The other day, I revisited a marketing translation I'd done years ago — long before any AI tools were part of my workflow. And I realized how much it resembled the kind of process I now go through with AI. Back then, I was already doing what I still do today: playing with tone, reworking headlines in multiple ways, and exploring phrasing options — all inside my own head.
It's funny, actually. That old translation reads like something I might do today with AI — yet it was 100% human.
AI expands the space. It doesn't shorten the thinking.
In fact, that's still how I work. I don't use AI to save time. I use it to expand the space for better ideas — to explore more, not faster. It's a tool that helps me think, not one that shortens the thinking process.
Because to me, the core of creative work is not generation. It's judgment. AI can offer phrasings. It can play with tone. It can suggest a dozen ways to frame a headline. But it doesn't decide. I do.
I weigh what works for the audience, what captures the brand voice, what feels clear, honest, and intentional. I make the call. That's the real work.
Authenticity isn't about who typed it
That's also why I don't believe AI necessarily makes writing less authentic. People often say, "This feels too polished — was it written by a human?" But I think the real issue is not whether AI was involved. It's whether there's a human point of view behind the outcome.

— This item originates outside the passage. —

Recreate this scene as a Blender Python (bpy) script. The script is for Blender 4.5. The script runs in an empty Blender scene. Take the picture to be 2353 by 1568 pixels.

In advertising and branding, writing is often collaborative — drafted by one person, edited by another, signed off by a team. Authenticity doesn't come from being solo. It comes from the clarity of intent and the presence of someone making choices.
Authorship lives in the act of choosing
So when we ask, "Is this work still ours?" I think the answer is yes. As long as we're the ones making the decisions, it is.
Because authorship lives in the act of choosing — and choosing is where judgment becomes visible.